• Required work
Please output the data below exactly as given, starting at its first line and stopping after the line that contains "return b, (lo+hi)/2".

• Data section
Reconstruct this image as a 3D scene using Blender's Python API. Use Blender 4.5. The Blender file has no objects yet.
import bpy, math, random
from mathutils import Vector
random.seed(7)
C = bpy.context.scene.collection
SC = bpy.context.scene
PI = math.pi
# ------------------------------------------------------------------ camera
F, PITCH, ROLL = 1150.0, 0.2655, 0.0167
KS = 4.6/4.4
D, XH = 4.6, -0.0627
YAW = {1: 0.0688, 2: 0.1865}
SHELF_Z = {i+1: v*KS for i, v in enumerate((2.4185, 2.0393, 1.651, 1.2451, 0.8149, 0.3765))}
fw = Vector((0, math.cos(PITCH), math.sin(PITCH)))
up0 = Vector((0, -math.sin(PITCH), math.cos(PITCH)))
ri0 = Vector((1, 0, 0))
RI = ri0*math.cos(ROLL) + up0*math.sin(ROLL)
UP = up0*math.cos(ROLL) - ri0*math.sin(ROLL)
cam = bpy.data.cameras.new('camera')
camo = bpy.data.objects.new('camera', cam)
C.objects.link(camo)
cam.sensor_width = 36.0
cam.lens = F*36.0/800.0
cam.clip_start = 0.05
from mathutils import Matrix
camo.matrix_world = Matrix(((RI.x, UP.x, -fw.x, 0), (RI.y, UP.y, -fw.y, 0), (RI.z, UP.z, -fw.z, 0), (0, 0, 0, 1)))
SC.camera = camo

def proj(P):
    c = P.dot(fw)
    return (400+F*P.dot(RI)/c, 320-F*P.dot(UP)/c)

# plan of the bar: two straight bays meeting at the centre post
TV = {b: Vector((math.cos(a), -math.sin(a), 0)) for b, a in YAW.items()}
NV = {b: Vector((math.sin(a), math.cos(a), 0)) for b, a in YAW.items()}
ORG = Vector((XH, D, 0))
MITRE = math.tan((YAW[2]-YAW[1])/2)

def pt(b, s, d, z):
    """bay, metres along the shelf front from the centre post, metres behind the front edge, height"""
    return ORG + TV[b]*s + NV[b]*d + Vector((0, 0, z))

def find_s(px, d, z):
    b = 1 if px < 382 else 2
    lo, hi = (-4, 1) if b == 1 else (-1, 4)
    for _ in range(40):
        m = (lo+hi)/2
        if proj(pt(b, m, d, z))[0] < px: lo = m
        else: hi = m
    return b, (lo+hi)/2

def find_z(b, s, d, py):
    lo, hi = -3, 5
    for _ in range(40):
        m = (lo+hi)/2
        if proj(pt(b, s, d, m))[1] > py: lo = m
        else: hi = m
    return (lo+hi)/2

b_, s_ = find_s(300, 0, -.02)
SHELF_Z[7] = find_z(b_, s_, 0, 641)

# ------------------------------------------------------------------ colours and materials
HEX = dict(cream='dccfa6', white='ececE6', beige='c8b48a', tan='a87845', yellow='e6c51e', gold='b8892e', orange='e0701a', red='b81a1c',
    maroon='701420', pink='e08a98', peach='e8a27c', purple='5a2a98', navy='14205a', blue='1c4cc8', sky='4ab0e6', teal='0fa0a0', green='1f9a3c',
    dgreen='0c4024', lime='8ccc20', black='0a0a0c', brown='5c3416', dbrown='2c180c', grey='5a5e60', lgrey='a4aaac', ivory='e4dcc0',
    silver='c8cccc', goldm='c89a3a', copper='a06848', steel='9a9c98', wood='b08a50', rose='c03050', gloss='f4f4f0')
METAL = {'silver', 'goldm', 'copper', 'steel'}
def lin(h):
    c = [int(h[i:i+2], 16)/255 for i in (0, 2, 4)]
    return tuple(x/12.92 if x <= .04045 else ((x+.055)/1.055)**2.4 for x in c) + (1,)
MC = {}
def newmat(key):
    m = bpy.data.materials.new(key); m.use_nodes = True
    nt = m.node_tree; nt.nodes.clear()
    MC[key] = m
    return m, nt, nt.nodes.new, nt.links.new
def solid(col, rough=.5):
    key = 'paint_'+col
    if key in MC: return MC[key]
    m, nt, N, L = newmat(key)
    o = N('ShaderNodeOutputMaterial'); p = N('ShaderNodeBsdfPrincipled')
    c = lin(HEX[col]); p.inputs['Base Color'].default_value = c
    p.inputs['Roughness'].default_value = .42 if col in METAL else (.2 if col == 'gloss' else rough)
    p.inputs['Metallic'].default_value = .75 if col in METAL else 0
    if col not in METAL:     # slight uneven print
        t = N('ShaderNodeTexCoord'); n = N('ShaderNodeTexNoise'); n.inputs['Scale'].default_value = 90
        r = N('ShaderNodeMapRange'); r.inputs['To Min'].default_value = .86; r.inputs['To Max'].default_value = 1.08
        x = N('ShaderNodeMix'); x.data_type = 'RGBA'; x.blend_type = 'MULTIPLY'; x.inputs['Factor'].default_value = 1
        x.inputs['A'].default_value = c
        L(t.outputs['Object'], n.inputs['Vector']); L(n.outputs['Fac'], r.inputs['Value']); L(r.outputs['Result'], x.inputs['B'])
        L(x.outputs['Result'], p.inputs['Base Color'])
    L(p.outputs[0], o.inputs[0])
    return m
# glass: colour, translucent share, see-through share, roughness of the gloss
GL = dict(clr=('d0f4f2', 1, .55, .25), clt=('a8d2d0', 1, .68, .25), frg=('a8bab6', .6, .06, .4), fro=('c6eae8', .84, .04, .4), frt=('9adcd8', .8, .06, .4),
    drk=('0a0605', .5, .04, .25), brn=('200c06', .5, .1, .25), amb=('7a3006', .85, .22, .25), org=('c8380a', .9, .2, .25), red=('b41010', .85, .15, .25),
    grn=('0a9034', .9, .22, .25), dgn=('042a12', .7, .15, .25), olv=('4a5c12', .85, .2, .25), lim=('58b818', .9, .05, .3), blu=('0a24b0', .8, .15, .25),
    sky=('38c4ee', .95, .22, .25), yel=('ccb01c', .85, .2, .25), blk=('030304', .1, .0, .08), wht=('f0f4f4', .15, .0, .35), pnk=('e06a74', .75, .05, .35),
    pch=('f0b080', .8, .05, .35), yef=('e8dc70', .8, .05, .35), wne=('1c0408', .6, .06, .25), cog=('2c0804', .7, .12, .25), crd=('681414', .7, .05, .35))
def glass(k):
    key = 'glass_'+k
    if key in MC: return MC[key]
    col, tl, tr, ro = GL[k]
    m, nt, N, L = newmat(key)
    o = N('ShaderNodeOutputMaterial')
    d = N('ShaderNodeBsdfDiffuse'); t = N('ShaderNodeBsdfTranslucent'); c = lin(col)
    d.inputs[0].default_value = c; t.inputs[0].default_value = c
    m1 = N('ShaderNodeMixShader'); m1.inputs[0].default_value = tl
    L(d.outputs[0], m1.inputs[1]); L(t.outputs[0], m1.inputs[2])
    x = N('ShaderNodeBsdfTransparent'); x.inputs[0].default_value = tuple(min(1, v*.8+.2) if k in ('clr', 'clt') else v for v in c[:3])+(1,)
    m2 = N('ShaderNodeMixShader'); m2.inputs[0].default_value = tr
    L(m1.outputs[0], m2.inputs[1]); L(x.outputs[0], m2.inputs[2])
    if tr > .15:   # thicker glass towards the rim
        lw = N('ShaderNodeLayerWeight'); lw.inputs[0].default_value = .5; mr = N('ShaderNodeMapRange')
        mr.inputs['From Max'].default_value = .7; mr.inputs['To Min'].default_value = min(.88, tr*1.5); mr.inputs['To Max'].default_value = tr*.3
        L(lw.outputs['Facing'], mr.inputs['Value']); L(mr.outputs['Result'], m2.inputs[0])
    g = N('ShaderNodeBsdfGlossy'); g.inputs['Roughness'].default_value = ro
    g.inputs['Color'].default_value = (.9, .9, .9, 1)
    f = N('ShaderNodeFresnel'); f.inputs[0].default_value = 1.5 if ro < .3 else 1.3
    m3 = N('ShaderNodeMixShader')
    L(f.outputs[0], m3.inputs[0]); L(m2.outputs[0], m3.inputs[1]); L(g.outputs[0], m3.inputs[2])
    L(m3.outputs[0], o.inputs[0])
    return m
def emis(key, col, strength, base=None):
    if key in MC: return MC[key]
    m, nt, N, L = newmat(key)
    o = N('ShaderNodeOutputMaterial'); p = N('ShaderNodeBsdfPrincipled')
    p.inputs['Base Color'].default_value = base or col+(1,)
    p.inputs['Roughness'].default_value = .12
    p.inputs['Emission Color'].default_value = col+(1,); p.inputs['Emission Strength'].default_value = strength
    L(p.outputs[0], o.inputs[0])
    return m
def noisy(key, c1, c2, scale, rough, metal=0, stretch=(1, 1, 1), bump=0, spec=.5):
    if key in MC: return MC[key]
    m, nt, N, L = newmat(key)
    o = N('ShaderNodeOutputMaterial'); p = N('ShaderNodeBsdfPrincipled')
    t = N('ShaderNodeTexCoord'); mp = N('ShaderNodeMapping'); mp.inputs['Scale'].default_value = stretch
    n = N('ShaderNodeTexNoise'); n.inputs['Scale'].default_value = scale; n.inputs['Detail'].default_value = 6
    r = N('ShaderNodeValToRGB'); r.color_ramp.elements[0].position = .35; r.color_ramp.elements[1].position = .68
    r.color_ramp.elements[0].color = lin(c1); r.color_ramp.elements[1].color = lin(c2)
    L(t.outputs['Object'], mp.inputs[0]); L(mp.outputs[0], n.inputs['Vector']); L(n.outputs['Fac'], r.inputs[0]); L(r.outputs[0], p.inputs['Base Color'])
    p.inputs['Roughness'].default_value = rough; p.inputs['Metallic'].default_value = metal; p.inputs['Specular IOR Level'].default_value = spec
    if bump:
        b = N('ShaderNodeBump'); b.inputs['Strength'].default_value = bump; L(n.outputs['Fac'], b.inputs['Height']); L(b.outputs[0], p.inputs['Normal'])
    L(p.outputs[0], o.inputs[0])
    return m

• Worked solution
Reconstruct this image as a 3D scene using Blender's Python API. Use Blender 4.5. The Blender file has no objects yet.
import bpy, math, random
from mathutils import Vector
random.seed(7)
C = bpy.context.scene.collection
SC = bpy.context.scene
PI = math.pi
# ------------------------------------------------------------------ camera
F, PITCH, ROLL = 1150.0, 0.2655, 0.0167
KS = 4.6/4.4
D, XH = 4.6, -0.0627
YAW = {1: 0.0688, 2: 0.1865}
SHELF_Z = {i+1: v*KS for i, v in enumerate((2.4185, 2.0393, 1.651, 1.2451, 0.8149, 0.3765))}
fw = Vector((0, math.cos(PITCH), math.sin(PITCH)))
up0 = Vector((0, -math.sin(PITCH), math.cos(PITCH)))
ri0 = Vector((1, 0, 0))
RI = ri0*math.cos(ROLL) + up0*math.sin(ROLL)
UP = up0*math.cos(ROLL) - ri0*math.sin(ROLL)
cam = bpy.data.cameras.new('camera')
camo = bpy.data.objects.new('camera', cam)
C.objects.link(camo)
cam.sensor_width = 36.0
cam.lens = F*36.0/800.0
cam.clip_start = 0.05
from mathutils import Matrix
camo.matrix_world = Matrix(((RI.x, UP.x, -fw.x, 0), (RI.y, UP.y, -fw.y, 0), (RI.z, UP.z, -fw.z, 0), (0, 0, 0, 1)))
SC.camera = camo

def proj(P):
    c = P.dot(fw)
    return (400+F*P.dot(RI)/c, 320-F*P.dot(UP)/c)

# plan of the bar: two straight bays meeting at the centre post
TV = {b: Vector((math.cos(a), -math.sin(a), 0)) for b, a in YAW.items()}
NV = {b: Vector((math.sin(a), math.cos(a), 0)) for b, a in YAW.items()}
ORG = Vector((XH, D, 0))
MITRE = math.tan((YAW[2]-YAW[1])/2)

def pt(b, s, d, z):
    """bay, metres along the shelf front from the centre post, metres behind the front edge, height"""
    return ORG + TV[b]*s + NV[b]*d + Vector((0, 0, z))

def find_s(px, d, z):
    b = 1 if px < 382 else 2
    lo, hi = (-4, 1) if b == 1 else (-1, 4)
    for _ in range(40):
        m = (lo+hi)/2
        if proj(pt(b, m, d, z))[0] < px: lo = m
        else: hi = m
    return b, (lo+hi)/2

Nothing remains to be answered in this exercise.